Certa noite, meu compadre vagava pelas ruas de Cabedelo onde mora. Embriagado, roupas sujas, barba por fazer, requentava suas mágoas sem saber como iniciar a vida novamente. Passando no Teatro Santa Catarina, viu a faixa anunciando o lançamento do livro de Altimar Pimentel, um teatrólogo, folclorista e escritor muito engrandecido pela sociedade paraibana.
Dizem que bêbado é como cachorro: encontrando a porta aberta, já vai entrando. Era uma festa pública. O livro foi subvencionado pela Prefeitura, falava da cidade e sua história. Wellington adentrou ao gramado, como diria aquele narrador de futebol, a perscrutar as faces das pessoas e avaliar seus próprios horizontes sociais perdidos. Duas filas: uma para se pegar o livro e a outra para receber o autógrafo do autor. Quando chegou sua vez de receber seu exemplar, a pessoa que fazia a entrega foi ríspida e cruenta:

--- O livro é pra quem sabe ler. Saia da fila.

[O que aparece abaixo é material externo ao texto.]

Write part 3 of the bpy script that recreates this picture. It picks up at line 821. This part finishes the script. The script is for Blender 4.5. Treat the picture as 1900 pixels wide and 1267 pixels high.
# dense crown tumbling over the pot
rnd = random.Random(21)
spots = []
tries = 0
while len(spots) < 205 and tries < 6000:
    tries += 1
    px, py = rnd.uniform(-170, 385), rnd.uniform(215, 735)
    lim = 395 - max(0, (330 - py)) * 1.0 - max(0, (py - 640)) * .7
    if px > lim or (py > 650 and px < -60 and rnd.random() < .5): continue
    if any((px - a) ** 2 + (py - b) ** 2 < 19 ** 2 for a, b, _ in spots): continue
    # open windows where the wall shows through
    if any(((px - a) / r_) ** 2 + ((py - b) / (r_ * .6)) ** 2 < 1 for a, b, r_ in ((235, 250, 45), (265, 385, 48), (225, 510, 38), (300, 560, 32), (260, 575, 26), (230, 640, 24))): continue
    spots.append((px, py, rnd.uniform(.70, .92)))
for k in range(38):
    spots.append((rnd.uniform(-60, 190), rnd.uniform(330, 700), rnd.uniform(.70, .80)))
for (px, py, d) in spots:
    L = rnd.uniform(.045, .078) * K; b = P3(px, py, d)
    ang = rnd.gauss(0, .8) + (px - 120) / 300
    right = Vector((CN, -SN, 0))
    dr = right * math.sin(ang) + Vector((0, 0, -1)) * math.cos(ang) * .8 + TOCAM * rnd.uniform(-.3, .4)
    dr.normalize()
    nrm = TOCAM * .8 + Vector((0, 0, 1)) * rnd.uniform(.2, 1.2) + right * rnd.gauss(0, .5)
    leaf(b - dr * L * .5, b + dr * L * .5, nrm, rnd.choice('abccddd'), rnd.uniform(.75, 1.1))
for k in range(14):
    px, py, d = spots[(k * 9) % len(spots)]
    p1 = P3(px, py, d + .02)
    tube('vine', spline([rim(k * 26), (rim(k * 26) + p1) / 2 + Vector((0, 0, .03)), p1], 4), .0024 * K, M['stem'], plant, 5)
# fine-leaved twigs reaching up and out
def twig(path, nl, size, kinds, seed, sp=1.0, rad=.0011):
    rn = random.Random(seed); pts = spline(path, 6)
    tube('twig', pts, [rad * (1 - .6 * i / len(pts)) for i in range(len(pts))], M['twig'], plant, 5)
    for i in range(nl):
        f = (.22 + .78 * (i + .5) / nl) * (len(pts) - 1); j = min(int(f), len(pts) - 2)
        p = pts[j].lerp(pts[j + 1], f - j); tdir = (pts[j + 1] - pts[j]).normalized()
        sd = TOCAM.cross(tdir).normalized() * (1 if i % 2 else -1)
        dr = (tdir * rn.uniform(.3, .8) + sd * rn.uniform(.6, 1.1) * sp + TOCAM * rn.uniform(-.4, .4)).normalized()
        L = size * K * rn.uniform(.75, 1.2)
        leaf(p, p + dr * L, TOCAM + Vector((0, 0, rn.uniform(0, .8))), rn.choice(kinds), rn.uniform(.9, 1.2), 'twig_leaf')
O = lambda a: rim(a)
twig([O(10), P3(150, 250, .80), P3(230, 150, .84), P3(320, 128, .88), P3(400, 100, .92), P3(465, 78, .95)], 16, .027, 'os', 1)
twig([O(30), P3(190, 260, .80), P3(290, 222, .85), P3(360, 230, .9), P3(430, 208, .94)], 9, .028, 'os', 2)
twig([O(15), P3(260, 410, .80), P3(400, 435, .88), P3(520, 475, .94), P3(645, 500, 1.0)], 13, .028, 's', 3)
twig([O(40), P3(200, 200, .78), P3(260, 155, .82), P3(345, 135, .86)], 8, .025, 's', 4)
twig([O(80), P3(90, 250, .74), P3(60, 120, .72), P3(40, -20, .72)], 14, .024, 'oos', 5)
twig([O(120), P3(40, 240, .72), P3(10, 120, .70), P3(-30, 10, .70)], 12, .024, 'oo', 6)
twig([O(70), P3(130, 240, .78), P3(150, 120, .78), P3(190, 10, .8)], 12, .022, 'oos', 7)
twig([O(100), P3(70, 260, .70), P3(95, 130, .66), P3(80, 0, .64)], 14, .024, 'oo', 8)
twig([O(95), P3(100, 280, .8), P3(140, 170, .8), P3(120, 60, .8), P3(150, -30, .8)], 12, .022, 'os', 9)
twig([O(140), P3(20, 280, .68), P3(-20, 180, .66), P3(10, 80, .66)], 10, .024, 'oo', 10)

Meu compadre velho retirou-se da cena mais acabrunhado do que cachorro que desaba do caminhão da mudança. Nascido e criado em Cabedelo, foi menino fantasiando batalhas no fortim de Santa Catarina. Filho de um dos maiores músicos da Paraíba, o mestre Wilson do Bandolim, compadre Wellington sentiu que até sua cidadania estava sendo sequestrada.
Sua barca passou pela tempestade, curtiu os tiros dos canhoneiros das fragatas inimigas, abateu os corsários e voltou ao porto seguro e sereno. A vida cedeu armistício. Limpadas as penas, contornadas as adversidades, compadre velho saiu mais forte da iminência do naufrágio. Voltou a se impor pela inteligência e espírito solidário, com a firmeza dos grandes capitães. Refez a vida, entrou na marinha mercante, publicou livros e jornais, montou banca de locutor de rádio comunitária, angariou novamente o prestígio e admiração dos conterrâneos.
Quis o destino que a Prefeitura de Cabedelo instituísse concurso para escolher a melhor redação sobre a vida e a obra de Altimar Pimentel. Wellington Costa concorreu e foi premiado com o primeiro lugar no certame. Senhor de si no tombadilho da nau da vida, Costa desviou seu galeão para as correntes calmas da modéstia que engrandece. “Eu só queria encontrar aquela pessoa que me expulsou da fila do livro de Altimar, não para desfazer da figura, mas para dedicar a ele meu trabalho sobre o grande escritor que tanto nos orgulha. Acho que foi a partir daquele momento de vexame público que eu comecei a dominar minha aflição e superar meus traumas”, acredita ele.

Até as florestas tropicais remanescentes e os verdes mares de Cabedelo sabem o que representa a figura de Wellington para a cultura local. Naqueles mangues e baías, infestados de piratas e bucaneiros, a Nau Catarineta de Wellington Costa vai singrando sem correr risco de naufrágio.